I’m not sure how much of this has dawned on P&R, who continue to push an £85m black hole, and a GST/tax rise agenda. The biggest problem they need to face up to is that the GST proposed is generally seen as more tax on top of what people are already paying, that the limited mitigations proposed will not work, that it will leave most people worse off, and that it is certain to be disproportionately expensive to administer. So where does this leave them? If they hoped to convince us to accept GST, their campaign has missed the mark by a wide margin and, notwithstanding that we don’t seem to need GST at all based on their reasons, there are several other well-rehearsed drawbacks of GST.
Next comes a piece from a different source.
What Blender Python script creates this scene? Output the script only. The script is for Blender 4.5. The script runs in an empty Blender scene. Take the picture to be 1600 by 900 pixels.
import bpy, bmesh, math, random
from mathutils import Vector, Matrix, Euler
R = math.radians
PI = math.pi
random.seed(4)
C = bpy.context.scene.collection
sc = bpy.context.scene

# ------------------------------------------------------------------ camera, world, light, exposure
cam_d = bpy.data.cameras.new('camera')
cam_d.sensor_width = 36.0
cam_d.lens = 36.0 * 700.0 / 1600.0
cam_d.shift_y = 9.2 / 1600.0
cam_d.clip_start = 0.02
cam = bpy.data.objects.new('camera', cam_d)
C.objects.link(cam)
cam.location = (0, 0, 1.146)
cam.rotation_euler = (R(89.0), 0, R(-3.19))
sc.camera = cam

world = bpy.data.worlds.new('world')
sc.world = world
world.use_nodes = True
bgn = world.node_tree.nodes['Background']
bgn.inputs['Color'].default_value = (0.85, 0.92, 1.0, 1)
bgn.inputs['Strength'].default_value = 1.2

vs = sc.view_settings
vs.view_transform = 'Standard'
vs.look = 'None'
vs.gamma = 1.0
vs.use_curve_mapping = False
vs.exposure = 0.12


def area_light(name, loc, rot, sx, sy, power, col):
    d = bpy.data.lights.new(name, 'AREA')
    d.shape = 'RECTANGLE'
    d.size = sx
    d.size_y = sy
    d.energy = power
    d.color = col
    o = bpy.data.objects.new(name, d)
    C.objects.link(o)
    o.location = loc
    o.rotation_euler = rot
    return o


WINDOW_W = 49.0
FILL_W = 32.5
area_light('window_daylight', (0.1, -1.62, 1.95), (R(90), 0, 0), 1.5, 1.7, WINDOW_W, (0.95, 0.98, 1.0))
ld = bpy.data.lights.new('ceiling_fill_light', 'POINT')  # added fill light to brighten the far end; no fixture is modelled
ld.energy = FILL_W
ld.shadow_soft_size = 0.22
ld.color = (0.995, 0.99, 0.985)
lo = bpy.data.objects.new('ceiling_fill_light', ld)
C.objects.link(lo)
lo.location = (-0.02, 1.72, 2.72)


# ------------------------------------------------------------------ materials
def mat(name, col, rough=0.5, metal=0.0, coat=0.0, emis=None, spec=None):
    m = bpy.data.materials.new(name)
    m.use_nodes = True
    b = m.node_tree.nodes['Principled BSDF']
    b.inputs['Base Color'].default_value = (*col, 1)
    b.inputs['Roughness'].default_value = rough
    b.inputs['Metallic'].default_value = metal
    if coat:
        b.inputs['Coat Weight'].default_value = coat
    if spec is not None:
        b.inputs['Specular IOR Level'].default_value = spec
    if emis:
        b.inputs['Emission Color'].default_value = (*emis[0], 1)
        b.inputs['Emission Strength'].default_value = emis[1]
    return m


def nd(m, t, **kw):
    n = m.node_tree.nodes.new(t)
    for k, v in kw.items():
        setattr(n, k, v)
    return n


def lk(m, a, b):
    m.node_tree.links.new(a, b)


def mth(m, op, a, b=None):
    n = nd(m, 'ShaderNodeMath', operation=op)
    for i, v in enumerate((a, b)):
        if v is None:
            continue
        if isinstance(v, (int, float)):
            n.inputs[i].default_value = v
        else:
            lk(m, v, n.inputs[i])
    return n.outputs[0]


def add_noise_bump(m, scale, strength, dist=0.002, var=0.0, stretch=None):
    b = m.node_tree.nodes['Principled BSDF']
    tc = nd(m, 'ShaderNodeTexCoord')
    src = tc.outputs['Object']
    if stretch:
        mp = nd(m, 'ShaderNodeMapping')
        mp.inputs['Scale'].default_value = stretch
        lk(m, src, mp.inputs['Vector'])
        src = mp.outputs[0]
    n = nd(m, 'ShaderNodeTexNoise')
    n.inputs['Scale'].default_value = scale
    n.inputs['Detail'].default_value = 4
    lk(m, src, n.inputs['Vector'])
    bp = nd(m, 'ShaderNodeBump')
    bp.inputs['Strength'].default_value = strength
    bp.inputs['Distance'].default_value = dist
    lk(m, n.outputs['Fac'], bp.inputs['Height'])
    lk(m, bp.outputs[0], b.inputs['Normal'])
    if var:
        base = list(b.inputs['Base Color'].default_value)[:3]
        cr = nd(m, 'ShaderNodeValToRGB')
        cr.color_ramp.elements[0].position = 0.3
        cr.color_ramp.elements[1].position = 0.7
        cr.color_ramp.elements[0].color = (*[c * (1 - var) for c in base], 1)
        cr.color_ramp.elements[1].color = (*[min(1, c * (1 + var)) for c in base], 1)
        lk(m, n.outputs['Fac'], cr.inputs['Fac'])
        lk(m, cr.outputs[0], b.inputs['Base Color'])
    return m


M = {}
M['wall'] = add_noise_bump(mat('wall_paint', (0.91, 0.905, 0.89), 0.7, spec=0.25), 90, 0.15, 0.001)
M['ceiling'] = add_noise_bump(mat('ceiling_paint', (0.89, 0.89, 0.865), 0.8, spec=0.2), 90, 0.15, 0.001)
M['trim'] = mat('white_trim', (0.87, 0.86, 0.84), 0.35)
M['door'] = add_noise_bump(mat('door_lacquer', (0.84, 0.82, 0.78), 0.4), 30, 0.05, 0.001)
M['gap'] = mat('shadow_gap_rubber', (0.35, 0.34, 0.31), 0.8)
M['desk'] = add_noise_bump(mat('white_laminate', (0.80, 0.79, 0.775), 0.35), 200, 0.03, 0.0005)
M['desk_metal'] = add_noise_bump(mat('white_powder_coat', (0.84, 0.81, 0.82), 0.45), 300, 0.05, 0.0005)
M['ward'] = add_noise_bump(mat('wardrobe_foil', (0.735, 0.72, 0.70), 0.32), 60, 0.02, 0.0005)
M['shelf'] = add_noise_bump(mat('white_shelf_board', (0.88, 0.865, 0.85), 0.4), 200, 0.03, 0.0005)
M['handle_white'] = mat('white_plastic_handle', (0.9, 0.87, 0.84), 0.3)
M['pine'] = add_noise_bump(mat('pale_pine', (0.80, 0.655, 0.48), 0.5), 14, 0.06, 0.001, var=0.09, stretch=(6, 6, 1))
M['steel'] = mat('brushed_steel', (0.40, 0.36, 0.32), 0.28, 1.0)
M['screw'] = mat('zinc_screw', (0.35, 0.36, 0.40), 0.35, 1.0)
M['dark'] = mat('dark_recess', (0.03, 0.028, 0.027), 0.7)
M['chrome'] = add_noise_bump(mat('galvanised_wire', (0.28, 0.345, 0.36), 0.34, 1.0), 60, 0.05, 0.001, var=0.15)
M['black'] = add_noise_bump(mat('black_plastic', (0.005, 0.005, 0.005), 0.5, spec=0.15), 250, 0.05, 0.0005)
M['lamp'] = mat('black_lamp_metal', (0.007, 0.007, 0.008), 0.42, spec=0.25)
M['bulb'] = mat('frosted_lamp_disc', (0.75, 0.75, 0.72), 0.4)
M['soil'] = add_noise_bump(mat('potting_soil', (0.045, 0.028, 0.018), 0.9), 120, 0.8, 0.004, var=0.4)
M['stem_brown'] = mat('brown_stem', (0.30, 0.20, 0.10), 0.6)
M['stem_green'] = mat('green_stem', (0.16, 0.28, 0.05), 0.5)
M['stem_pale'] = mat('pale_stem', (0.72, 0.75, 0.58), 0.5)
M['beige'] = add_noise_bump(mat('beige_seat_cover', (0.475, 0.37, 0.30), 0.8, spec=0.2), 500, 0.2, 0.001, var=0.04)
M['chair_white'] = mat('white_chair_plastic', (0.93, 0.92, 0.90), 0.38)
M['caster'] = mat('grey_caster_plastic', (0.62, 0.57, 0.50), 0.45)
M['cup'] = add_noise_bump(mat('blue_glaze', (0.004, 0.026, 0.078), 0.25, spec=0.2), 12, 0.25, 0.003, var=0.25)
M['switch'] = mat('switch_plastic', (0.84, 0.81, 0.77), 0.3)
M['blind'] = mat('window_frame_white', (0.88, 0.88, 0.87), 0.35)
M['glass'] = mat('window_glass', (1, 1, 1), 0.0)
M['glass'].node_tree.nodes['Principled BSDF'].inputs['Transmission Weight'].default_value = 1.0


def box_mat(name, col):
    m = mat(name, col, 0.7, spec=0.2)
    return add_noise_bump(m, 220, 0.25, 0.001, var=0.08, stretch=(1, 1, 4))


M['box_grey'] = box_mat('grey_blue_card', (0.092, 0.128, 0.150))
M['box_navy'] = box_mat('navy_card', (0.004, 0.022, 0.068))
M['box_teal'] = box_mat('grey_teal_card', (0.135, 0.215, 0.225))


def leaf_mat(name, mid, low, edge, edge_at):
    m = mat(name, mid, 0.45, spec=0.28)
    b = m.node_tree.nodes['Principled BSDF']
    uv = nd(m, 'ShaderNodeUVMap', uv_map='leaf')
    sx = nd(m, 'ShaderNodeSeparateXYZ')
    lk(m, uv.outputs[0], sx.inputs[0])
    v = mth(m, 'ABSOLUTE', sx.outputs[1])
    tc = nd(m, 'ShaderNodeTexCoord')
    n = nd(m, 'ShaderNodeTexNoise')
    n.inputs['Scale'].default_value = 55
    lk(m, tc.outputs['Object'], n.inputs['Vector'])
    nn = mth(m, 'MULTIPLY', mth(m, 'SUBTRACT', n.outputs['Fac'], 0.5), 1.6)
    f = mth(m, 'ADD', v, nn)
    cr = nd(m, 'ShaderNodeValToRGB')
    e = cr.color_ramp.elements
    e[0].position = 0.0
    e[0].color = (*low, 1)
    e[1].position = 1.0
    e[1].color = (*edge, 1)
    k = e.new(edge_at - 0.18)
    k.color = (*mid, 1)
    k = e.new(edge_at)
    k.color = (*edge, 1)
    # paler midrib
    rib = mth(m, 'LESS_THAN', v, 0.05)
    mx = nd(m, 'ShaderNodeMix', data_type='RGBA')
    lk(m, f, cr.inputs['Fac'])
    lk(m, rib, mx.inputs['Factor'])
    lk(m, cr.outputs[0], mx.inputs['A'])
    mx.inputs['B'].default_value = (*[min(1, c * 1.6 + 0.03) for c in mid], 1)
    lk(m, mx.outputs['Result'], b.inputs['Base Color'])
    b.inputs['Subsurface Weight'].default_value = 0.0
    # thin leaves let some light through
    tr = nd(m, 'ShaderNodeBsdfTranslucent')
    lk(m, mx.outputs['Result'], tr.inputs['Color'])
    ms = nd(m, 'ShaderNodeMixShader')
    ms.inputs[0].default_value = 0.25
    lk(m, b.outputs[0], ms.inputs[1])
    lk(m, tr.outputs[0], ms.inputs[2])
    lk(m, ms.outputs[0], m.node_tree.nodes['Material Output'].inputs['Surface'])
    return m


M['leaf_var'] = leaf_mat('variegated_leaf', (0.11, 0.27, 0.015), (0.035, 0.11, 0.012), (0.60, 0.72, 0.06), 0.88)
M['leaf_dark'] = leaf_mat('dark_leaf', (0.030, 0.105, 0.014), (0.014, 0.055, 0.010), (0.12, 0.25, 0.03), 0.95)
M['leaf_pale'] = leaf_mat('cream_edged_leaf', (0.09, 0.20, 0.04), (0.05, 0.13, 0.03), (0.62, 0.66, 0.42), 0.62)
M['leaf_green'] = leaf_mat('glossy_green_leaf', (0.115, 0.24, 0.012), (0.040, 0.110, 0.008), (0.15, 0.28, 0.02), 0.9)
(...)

However, and I offer this with some trepidation, there is one very, very important reason for bringing in GST that has not been generally aired and does merit proper consideration and mature, non-hubristic reflection; the fact that we have wealthy residents living mainly off their savings who contribute little or nothing to the costs of running the States because they have no income to tax.

If we did want them to contribute appropriately, as they rightly should, and reduce the burden on the rest of us, we should bring in GST, but at a much higher rate than proposed. But that would only work as an integral part of an absolutely fundamental shake up of our personal tax and social insurance benefits systems to provide the necessary protections for those who would need it. Simple tinkering with existing taxes and benefits, when you are proposing to add a significant new layer of fiscal burden on the majority was never going to work. And trying to scare us into believing we must just accept it based on exaggerated, confusing, and untrustworthy predictions, together with a patronising campaign, is clearly not a respectful way to convince a rightly sceptical electorate.

If P&R wanted to persuade us that GST is the right way to go, which on balance, it probably is (but only as part of a fundamental reshaping of fiscal policy), they could not have done a worse job of it. Whoever was behind this ill-advised, expensive (time and cost) and poorly executed campaign, heads should roll.